● **Provided data**:
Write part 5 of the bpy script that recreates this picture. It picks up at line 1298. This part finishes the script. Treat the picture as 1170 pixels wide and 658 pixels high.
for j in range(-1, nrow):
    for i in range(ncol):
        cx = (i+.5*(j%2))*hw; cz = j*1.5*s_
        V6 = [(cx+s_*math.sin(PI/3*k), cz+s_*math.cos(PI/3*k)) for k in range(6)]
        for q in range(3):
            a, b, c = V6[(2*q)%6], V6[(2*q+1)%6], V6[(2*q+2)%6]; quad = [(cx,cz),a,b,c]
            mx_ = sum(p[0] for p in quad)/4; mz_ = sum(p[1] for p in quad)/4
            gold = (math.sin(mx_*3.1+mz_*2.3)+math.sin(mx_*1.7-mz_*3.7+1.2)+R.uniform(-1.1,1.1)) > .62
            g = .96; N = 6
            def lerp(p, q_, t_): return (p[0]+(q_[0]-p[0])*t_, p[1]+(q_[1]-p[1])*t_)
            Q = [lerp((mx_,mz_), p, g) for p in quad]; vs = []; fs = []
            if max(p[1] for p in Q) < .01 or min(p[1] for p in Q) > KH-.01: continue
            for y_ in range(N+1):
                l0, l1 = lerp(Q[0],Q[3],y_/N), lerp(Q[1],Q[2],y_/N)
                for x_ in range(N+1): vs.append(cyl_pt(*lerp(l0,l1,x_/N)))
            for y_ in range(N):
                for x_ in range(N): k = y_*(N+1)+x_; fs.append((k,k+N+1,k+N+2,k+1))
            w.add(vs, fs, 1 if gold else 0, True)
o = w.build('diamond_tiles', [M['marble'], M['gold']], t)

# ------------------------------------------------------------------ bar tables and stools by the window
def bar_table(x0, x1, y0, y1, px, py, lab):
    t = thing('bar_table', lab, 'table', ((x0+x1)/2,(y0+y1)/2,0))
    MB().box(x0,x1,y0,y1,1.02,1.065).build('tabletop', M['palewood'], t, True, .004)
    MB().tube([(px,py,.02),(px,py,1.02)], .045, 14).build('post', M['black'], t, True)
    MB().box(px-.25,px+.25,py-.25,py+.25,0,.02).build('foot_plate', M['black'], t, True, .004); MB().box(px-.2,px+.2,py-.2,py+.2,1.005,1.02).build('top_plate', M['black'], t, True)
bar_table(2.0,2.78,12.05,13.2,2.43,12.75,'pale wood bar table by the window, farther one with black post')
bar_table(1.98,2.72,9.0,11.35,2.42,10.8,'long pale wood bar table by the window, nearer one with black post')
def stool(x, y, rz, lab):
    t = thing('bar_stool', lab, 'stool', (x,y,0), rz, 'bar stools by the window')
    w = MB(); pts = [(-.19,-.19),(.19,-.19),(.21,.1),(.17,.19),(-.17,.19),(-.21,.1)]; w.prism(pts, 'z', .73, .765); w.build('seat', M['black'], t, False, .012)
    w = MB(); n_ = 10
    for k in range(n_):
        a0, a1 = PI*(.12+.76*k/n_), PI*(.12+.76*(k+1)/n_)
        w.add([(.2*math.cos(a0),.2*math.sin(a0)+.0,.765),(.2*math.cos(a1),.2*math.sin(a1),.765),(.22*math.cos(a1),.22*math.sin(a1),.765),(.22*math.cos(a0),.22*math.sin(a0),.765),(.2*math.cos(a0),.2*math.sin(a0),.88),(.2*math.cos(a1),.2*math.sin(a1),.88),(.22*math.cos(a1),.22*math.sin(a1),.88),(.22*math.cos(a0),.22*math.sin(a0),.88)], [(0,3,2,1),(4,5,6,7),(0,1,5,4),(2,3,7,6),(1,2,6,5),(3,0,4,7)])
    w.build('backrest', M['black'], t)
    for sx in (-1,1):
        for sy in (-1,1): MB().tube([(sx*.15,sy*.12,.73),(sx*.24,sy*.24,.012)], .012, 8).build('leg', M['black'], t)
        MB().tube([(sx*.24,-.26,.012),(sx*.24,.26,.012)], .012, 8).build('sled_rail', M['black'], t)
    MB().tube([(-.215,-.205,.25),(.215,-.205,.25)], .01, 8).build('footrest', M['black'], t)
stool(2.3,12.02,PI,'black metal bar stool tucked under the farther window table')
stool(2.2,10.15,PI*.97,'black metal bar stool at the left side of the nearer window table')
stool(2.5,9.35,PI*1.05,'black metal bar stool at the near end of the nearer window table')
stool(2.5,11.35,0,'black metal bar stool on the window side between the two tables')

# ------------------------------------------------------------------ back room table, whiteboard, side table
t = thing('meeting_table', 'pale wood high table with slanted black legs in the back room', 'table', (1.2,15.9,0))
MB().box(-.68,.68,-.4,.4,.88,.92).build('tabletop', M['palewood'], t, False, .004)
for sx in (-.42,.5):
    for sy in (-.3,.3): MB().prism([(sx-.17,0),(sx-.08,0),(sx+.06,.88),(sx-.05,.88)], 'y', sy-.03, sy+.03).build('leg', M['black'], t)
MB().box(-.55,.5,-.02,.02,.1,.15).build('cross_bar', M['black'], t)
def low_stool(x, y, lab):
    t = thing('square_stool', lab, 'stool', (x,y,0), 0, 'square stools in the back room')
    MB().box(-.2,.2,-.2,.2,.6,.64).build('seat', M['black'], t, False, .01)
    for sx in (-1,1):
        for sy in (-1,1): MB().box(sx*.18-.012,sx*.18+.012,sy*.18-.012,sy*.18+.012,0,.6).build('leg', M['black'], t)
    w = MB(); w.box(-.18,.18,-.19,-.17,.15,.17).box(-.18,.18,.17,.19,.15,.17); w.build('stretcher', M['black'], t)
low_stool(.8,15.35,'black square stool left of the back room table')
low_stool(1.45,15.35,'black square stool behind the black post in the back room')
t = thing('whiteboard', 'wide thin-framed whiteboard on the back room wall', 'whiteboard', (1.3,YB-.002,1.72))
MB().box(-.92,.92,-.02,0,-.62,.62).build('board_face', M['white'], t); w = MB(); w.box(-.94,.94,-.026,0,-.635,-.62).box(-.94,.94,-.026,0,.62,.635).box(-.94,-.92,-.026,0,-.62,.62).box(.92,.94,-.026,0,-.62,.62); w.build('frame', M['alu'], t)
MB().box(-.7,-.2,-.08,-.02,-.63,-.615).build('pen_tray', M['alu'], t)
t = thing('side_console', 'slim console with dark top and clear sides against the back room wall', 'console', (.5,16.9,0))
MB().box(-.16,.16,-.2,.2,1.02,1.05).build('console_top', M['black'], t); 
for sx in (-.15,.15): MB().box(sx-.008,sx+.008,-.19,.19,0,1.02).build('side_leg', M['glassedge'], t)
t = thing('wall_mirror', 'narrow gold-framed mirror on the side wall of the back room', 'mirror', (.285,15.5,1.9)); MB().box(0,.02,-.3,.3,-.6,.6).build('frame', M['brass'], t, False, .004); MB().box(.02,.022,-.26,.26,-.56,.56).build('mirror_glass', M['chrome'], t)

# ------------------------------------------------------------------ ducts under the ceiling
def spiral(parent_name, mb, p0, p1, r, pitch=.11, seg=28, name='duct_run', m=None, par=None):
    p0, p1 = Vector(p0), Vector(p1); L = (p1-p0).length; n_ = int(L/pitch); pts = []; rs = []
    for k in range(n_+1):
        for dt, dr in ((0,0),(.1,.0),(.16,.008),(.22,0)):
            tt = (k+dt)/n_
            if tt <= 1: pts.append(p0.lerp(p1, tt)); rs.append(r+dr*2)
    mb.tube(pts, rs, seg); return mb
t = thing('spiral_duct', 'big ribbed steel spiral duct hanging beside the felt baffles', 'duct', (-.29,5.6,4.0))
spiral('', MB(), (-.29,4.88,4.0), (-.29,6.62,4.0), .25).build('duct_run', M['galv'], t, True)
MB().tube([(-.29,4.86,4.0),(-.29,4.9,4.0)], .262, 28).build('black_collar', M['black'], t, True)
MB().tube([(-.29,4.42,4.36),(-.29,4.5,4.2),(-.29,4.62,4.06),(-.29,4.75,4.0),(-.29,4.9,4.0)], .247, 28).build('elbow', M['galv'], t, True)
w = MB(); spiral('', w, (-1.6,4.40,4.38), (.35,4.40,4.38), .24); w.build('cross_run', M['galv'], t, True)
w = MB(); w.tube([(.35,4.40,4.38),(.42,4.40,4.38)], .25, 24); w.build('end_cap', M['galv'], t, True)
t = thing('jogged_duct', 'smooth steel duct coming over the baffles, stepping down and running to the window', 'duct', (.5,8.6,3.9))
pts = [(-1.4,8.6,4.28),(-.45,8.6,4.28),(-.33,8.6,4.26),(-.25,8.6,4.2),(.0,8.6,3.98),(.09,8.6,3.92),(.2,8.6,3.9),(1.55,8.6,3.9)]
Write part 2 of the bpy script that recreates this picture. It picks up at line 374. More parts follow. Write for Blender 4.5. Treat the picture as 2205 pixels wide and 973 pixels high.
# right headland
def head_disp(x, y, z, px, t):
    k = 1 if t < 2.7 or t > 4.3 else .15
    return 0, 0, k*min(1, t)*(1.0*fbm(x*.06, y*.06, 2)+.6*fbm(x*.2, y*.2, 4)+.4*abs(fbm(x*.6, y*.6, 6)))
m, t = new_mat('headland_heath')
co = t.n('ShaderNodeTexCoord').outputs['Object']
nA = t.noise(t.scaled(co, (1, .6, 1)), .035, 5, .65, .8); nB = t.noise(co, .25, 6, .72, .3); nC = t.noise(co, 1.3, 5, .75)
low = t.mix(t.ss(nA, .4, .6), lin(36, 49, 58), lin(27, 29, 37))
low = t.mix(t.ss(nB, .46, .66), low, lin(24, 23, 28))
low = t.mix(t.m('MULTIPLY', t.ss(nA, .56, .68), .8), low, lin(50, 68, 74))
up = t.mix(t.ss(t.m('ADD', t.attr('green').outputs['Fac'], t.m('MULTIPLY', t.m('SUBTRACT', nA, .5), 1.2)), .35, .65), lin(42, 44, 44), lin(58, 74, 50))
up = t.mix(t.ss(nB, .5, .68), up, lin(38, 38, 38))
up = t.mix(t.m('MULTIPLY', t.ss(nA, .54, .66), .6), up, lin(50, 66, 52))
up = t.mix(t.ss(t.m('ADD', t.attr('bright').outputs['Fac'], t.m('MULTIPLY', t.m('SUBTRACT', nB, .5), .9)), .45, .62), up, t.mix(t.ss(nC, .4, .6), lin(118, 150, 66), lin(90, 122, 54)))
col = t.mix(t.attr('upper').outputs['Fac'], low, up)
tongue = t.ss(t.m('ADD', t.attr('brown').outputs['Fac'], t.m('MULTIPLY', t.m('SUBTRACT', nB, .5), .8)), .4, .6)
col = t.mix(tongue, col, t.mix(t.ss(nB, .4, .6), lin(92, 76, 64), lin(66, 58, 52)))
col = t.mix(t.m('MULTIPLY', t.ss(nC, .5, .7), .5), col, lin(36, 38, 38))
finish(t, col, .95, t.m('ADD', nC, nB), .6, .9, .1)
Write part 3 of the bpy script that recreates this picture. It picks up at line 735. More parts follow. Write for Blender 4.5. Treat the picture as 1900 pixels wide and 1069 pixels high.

● **Problem to work on**:
Count each line where the string "Blender" occurs, and write only the number.

● **Result for this exercise**:
2